• **Data supplied**
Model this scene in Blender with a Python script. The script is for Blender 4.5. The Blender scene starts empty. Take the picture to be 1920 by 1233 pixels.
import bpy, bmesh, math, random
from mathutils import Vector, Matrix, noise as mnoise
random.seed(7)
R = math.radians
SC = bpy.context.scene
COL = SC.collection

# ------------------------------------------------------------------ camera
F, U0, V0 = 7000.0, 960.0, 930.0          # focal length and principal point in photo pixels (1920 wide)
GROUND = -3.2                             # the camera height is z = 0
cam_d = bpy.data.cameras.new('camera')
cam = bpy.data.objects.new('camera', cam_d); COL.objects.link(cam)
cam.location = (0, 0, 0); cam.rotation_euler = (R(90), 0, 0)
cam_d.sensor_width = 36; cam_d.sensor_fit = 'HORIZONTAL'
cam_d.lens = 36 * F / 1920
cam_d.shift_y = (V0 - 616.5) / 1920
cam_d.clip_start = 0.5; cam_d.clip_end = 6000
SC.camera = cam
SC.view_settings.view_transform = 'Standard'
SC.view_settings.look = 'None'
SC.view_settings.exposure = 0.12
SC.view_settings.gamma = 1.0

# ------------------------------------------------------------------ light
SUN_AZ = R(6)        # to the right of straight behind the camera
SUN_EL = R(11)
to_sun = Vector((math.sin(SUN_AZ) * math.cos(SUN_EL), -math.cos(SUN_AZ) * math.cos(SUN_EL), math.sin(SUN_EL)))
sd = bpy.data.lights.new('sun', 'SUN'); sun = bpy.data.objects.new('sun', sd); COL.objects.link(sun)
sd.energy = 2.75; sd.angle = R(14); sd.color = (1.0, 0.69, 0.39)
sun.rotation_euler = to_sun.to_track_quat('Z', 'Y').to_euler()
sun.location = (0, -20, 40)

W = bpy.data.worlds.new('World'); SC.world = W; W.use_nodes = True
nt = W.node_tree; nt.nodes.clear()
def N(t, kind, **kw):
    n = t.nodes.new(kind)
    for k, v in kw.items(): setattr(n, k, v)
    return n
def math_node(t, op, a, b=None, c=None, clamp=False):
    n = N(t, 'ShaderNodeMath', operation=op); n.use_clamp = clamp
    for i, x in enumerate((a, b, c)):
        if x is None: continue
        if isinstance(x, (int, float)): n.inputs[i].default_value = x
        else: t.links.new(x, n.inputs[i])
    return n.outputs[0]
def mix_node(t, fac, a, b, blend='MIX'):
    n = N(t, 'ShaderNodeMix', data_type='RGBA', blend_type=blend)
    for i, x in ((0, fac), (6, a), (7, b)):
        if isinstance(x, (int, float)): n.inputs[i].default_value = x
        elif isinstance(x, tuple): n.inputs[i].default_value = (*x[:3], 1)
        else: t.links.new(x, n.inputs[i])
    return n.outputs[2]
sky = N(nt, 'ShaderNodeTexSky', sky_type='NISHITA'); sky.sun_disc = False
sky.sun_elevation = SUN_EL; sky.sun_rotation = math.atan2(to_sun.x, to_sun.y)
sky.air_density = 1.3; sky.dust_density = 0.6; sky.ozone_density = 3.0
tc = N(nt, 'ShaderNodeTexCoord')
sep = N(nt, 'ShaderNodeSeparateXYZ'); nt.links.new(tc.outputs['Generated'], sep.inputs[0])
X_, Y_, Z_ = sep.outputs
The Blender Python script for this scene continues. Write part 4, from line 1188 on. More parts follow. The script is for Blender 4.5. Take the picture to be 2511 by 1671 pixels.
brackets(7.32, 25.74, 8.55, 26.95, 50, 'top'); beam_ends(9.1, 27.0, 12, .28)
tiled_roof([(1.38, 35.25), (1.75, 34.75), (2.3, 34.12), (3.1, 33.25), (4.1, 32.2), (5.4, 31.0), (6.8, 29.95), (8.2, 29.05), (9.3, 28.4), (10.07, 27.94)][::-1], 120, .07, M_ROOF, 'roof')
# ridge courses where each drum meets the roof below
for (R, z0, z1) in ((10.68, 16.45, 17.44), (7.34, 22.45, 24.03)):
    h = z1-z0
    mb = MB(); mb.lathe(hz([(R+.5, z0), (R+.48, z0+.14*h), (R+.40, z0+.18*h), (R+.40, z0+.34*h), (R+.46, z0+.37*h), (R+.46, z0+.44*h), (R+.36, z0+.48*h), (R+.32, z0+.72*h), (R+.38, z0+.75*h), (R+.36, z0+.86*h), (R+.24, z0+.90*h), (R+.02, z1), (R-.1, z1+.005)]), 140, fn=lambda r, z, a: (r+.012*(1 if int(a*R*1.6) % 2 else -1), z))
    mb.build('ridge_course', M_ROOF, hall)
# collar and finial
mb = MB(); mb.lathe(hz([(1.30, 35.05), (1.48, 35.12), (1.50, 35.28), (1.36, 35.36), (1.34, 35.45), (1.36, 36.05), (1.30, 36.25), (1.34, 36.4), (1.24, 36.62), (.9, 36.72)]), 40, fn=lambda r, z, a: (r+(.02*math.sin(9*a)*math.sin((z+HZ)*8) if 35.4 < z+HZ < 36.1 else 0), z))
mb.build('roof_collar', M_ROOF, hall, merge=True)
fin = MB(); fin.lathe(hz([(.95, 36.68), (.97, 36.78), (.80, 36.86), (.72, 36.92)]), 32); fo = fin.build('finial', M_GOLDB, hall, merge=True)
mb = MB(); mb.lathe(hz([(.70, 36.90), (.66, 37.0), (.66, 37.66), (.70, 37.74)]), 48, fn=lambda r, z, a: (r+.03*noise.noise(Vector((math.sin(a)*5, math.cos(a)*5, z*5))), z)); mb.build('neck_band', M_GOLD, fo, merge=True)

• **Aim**
From the very first line of the data through the line with "sun.location = (0, -20, 40)" in it, please reproduce each line exactly and output nothing more.

• **Solution for this problem**
Model this scene in Blender with a Python script. The script is for Blender 4.5. The Blender scene starts empty. Take the picture to be 1920 by 1233 pixels.
import bpy, bmesh, math, random
from mathutils import Vector, Matrix, noise as mnoise
random.seed(7)
R = math.radians
SC = bpy.context.scene
COL = SC.collection

# ------------------------------------------------------------------ camera
F, U0, V0 = 7000.0, 960.0, 930.0          # focal length and principal point in photo pixels (1920 wide)
GROUND = -3.2                             # the camera height is z = 0
cam_d = bpy.data.cameras.new('camera')
cam = bpy.data.objects.new('camera', cam_d); COL.objects.link(cam)
cam.location = (0, 0, 0); cam.rotation_euler = (R(90), 0, 0)
cam_d.sensor_width = 36; cam_d.sensor_fit = 'HORIZONTAL'
cam_d.lens = 36 * F / 1920
cam_d.shift_y = (V0 - 616.5) / 1920
cam_d.clip_start = 0.5; cam_d.clip_end = 6000
SC.camera = cam
SC.view_settings.view_transform = 'Standard'
SC.view_settings.look = 'None'
SC.view_settings.exposure = 0.12
SC.view_settings.gamma = 1.0

# ------------------------------------------------------------------ light
SUN_AZ = R(6)        # to the right of straight behind the camera
SUN_EL = R(11)
to_sun = Vector((math.sin(SUN_AZ) * math.cos(SUN_EL), -math.cos(SUN_AZ) * math.cos(SUN_EL), math.sin(SUN_EL)))
sd = bpy.data.lights.new('sun', 'SUN'); sun = bpy.data.objects.new('sun', sd); COL.objects.link(sun)
sd.energy = 2.75; sd.angle = R(14); sd.color = (1.0, 0.69, 0.39)
sun.rotation_euler = to_sun.to_track_quat('Z', 'Y').to_euler()
sun.location = (0, -20, 40)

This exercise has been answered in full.